A smile comes to my face as I discern the familiar pattern of the Big Dipper and from there find Polaris.  I often think of Polaris, or the North Star, as an icon of Jesus. A constant in the midst of our ever morphing surroundings. A true Guide who faithfully shows us the way home. Although I love the night sky I’ve never taken the time to learn much astronomy. I can’t point out many constellations or even name the bright, visible planets. However, on a clear night I can usually find the Big Dipper and from there my North Star. Without the Dipper as a guide Polaris gets lost in the vast, star-studded night. It’s not the brightest star and simply doesn’t stand out. I need the Dipper to point me to the North Star.  From there I find my way home.

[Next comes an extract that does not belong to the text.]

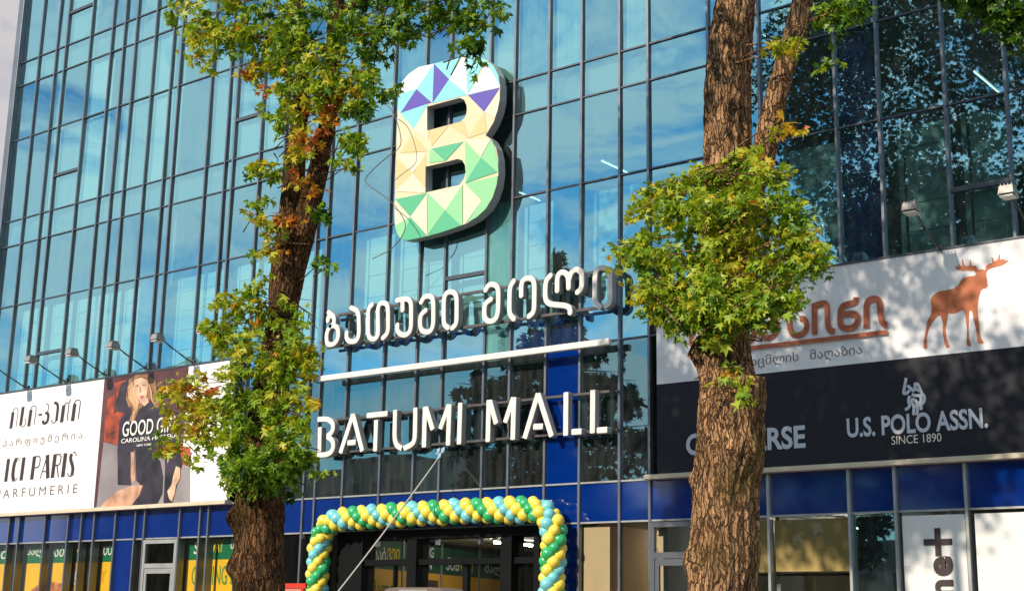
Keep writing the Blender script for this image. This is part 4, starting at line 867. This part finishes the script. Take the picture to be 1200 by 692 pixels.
def smooth_path(pts, step=.04):
    pts = [np.array(p, float) for p in pts]; out = []
    for k in range(len(pts)-1):
        q0, q1, q2, q3 = pts[max(k-1, 0)], pts[k], pts[k+1], pts[min(k+2, len(pts)-1)]; n = max(2, int(np.linalg.norm((q2-q1)[:3])/step))
        for j in range(n):
            t = j/n; out.append(.5*((2*q1)+(q2-q0)*t+(2*q0-5*q1+4*q2-q3)*t*t+(3*q1-q0-3*q2+q3)*t**3))
    out.append(pts[-1]); return out
def trunk_mesh(name, pts, parent, mt, seg=96, rough=.02, burls=(), step=.03, seed=0):
    """pts: (x, y, z, r); ridged bark is real relief"""
    c = smooth_path(pts, step); n = len(c); v = []; f = []
    prev = None
    for k, q in enumerate(c):
        p = Vector(q[:3]); r = q[3]; t = (Vector(c[min(k+1, n-1)][:3])-Vector(c[max(k-1, 0)][:3])).normalized()
        if prev is None: a = (Vector((1, 0, 0))-t*t.x).normalized()
        else: a = (prev-t*prev.dot(t)).normalized()
        prev = a; b = t.cross(a)
        for j in range(seg):
            th = 2*math.pi*j/seg; d = math.cos(th)*a+math.sin(th)*b
            s = Vector((math.cos(th)*r*14, math.sin(th)*r*14, p.z*1.9+seed*7))
            w = noise.noise(Vector((math.cos(th)*2, math.sin(th)*2, p.z*1.1+seed)))*.10*r
            rid = 1-abs(noise.noise(s*1.35))*2; rid2 = 1-abs(noise.noise(s*3.1+Vector((5, 3, 1))))*2
            h = rough*(rid*.75+rid2*.35)+w
            pos = p+d*(r+h)
            for (bx, by, bz, br, bh) in burls:
                dq = (Vector((bx, by, bz))-(p+d*r)).length
                if dq < br*2.4: pos += d*bh*math.exp(-(dq/br)**2)*(1+.3*noise.noise(s*2))
            v.append(pos)
    for k in range(n-1):
        for j in range(seg): a0 = k*seg+j; a1 = k*seg+(j+1) % seg; f.append((a0, a1, a1+seg, a0+seg))
    f.append(tuple((n-1)*seg+j for j in range(seg)))
    return link(name, mesh(name, v, f, [mt], smooth=True), parent)
# leaves: five-pointed maple-like blades
def leaf_shape(seed):
    rn = random.Random(seed); pts = [(0, 0)]
    for ang, ln_, wd in ((-82, .62, .5), (-40, .86, .5), (0, 1.08, .5), (40, .86, .5), (82, .62, .5)):
        a = math.radians(ang+rn.uniform(-5, 5)); l = ln_*rn.uniform(.9, 1.08)
        pts.append((math.sin(a-.30)*l*.50, math.cos(a-.30)*l*.50)); pts.append((math.sin(a)*l, math.cos(a)*l)); 
    a = math.radians(100); pts.append((math.sin(a)*.25, math.cos(a)*.25))
    return pts
LV = []
for s in range(5):
    o = leaf_shape(s); n = len(o)
    co = [(x, y, -.10*(x*x+y*y)+.05*math.sin(5*x+s)) for x, y in o]; co.append((0, .38, .03))
    LV.append((np.array(co, 'f'), [(n, k, (k+1) % n) for k in range(n)]))
def leaf_material(name, stops, trans=.42):
    m = bpy.data.materials.new(name); m.use_nodes = True; t = m.node_tree; t.nodes.clear(); o = N(t, 'ShaderNodeOutputMaterial')
    at = N(t, 'ShaderNodeAttribute'); at.attribute_name = 'tone'; r = N(t, 'ShaderNodeValToRGB'); e = r.color_ramp.elements
    e[0].position = stops[0][0]; e[0].color = (*stops[0][1], 1); e[1].position = stops[-1][0]; e[1].color = (*stops[-1][1], 1)
    for p_, c_ in stops[1:-1]: q = e.new(p_); q.color = (*c_, 1)
    L(t, at.outputs['Fac'], r.inputs[0]); pr = N(t, 'ShaderNodeBsdfPrincipled'); pr.inputs['Roughness'].default_value = .42; pr.inputs['Specular IOR Level'].default_value = .45; L(t, r.outputs[0], pr.inputs['Base Color'])
    tl = N(t, 'ShaderNodeBsdfTranslucent'); hs = N(t, 'ShaderNodeMixRGB'); hs.blend_type = 'MULTIPLY'; hs.inputs[0].default_value = 1; hs.inputs[2].default_value = (1.25, 1.2, .5, 1); L(t, r.outputs[0], hs.inputs[1]); L(t, hs.outputs[0], tl.inputs['Color'])
    mx_ = N(t, 'ShaderNodeMixShader'); mx_.inputs[0].default_value = trans; L(t, pr.outputs[0], mx_.inputs[1]); L(t, tl.outputs[0], mx_.inputs[2]); L(t, mx_.outputs[0], o.inputs[0]); return m
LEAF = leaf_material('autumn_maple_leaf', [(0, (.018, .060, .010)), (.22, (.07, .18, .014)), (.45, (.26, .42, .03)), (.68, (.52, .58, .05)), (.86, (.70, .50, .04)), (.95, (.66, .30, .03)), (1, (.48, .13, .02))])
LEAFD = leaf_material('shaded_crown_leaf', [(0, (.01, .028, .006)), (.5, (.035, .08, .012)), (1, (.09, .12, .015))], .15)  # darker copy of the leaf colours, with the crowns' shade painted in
CEDAR = leaf_material('cedar_needles', [(0, (.012, .035, .02)), (1, (.03, .07, .035))], .1)
def leaves(name, centers, sizes, tones, parent, mt, drop=.75, single=0, focus=None):
    """one blade per centre; the `single` blades nearest the camera become objects of their own"""
    n = len(centers); order = np.argsort(np.linalg.norm(centers-np.array([0, -DIST, EYE]), axis=1)) if single else np.arange(n)
    solo = set()
    if single:
        for i in order[:single*3:3]: solo.add(int(i))
    V = []; Fc = []; TN = []; base = 0; mid = None
    cache = {}
    for i in range(n):
        co, fs = LV[i % 5]
        yawr = random.uniform(0, 2*math.pi); pit = random.gauss(-1.0*drop, .5); rol = random.gauss(0, .55)
        R_ = Euler((pit, rol, yawr), 'XYZ').to_matrix(); 
        if i in solo:
            key = (i % 5, round(float(tones[i])*8))
            if key not in cache:
                me = mesh('leaf', co, fs, [mt], smooth=False); at = me.attributes.new('tone', 'FLOAT', 'POINT'); at.data.foreach_set('value', [key[1]/8]*len(co)); cache[key] = me
            o = link('leaf', cache[key], parent); o.matrix_local = Matrix.Translation(Vector(centers[i])) @ R_.to_4x4() @ Matrix.Scale(float(sizes[i]), 4); continue
        Rn = np.array(R_); V.append(co @ Rn.T*sizes[i]+centers[i]); Fc.append(np.array(fs)+base); base += len(co); TN.append(np.full(len(co), tones[i], 'f'))
    V = np.concatenate(V).astype('f'); Fc = np.concatenate(Fc).astype('i'); TN = np.concatenate(TN)
    me = bpy.data.meshes.new(name); me.vertices.add(len(V)); me.vertices.foreach_set('co', V.ravel()); me.loops.add(Fc.size); me.loops.foreach_set('vertex_index', Fc.ravel()); me.polygons.add(len(Fc)); me.polygons.foreach_set('loop_start', np.arange(0, Fc.size, 3, dtype='i')); me.polygons.foreach_set('loop_total', np.full(len(Fc), 3, 'i'))
    me.materials.append(mt); at = me.attributes.new('tone', 'FLOAT', 'POINT'); at.data.foreach_set('value', TN); me.update(); me.validate()
    return link(name, me, parent, kind='stuff')
def blob_points(bl, off, dens=1.0, depth=1.0, s0=.085, axis=(850, 0)):
    bl = list(bl); mxx = sum(b[0]*b[2]**2 for b in bl)/sum(b[2]**2 for b in bl); myy = sum(b[1]*b[2]**2 for b in bl)/sum(b[2]**2 for b in bl)
    for (px, py, pr, tone) in list(bl):      # ragged shoots growing out of the clump
        if pr >= 12 and random.random() < .7:
            for _ in range(2):
                a = math.atan2(py-myy, px-mxx)+random.gauss(0, .8); l = pr*random.uniform(.6, .95)
                bl.append((px+math.cos(a)*l, py+math.sin(a)*l, random.uniform(4, 7.5), tone+.05))
    cs = []; sz = []; tn = []; twigs = []
    for (px, py, pr, tone) in bl:
        sc = pxm(off, px, py); c = P3(px, py, off); r = pr*sc*.9; yo = random.uniform(-.5, .35)*min(1, r*1.2)
        ncl = max(2, int(2.2*dens*(pr/10)**2))
        for k in range(ncl):      # one shoot: leaves strung along a drooping stem
            while True:
                q = Vector((random.uniform(-1, 1), random.uniform(-1, 1), random.uniform(-1, 1)))
                if q.length < 1: break
            cc_ = c+Vector((q.x*r, q.y*r*depth+yo, q.z*r)); tilt = random.gauss(tone, .12)
            ax = P3(axis[0], py, off); o2 = Vector((cc_.x-ax.x, cc_.y-ax.y, 0)); o2 = o2.normalized() if o2.length > .05 else Vector((0, -1, 0))
            d = (o2+Vector((random.gauss(0, .5), random.gauss(0, .5), random.uniform(-.1, .9)))).normalized(); ls_ = random.uniform(.10, .30)
            nl = random.randint(5, 9); st = cc_-d*ls_*.5; tip = cc_+d*ls_*.5+Vector((0, 0, -ls_*.25))
            for j in range(nl):
                u = (j+.5)/nl; p = st.lerp(tip, u)+Vector((random.gauss(0, .035), random.gauss(0, .035), random.gauss(0, .03)-.02))
                cs.append(p); sz.append(s0*random.uniform(.5, 1.25)*(1.1-.35*u)); tn.append(min(1, max(0, random.gauss(tilt+.08*u, .08))))
            twigs.append((st-d*.25-o2*.1, tip))
    return cs, sz, tn, twigs
def crown_points(c, rad, n, holes=(), s=.11, tone=.3, clump=14):
    cs = []; sz = []; tn = []
    for k in range(n//clump):
        while True:
            q = Vector((random.uniform(-1, 1), random.uniform(-1, 1), random.uniform(-1, 1)))
            if q.length < 1: break
        q = q.normalized()*q.length**.5; b = Vector((c[0]+q.x*rad[0], c[1]+q.y*rad[1], c[2]+q.z*rad[2])); nz = noise.noise(b*.55); cr0 = .12
        if nz < -.32: continue
        if any(math.hypot(b.x+.176*(-13-b.y)-h[0], b.z-.61*(-13-b.y)-h[2]) < h[3]+cr0 for h in holes): continue
        tl = random.gauss(tone, .1); cr = random.uniform(.15, .4)
        for j in range(clump):
            cs.append(b+Vector((random.gauss(0, cr), random.gauss(0, cr), random.gauss(0, cr*.7)))); sz.append(s*random.uniform(.8, 1.3)); tn.append(min(1, max(0, random.gauss(tl, .1))))
    return cs, sz, tn
def twig_mesh(name, tw, parent, mt, step=1):
    m = MB()
    for (a_, b_) in tw[::step]:
        mid_ = a_.lerp(b_, .5)+Vector((random.gauss(0, .04), random.gauss(0, .04), .03)); m.tube([a_, mid_, b_], [.008, .005, .002], 4, caps=False)
    return m.build(name, mt, parent, True, kind='stuff')
OFF = 13.0
def tp(x, y, wpx, dy=0.0, off=OFF): p = P3(x, y, off); return (p.x, p.y+dy, p.z, wpx/2*pxm(off, x, y)*(.87 if x > 600 else .89))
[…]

Worshiping God under the glorious alpine night sky the Holy Spirit opened my heart and mind to see this as an image of how we Christians are like the Big Dipper.  We are not the main attraction.  Our task is to point the way to Jesus. The Apostle Paul tells us that without a reliable guide Jesus can get lost amongst all the beliefs and religions of our world (Romans 10:14-17). Without a guide He appears to be just one among thousands of gods. We, Christ followers, are to be like the stars that make up the Big Dipper. Although none of us stand out on our own, together we form God’s church which points the lost and searching world toward Christ their Savior.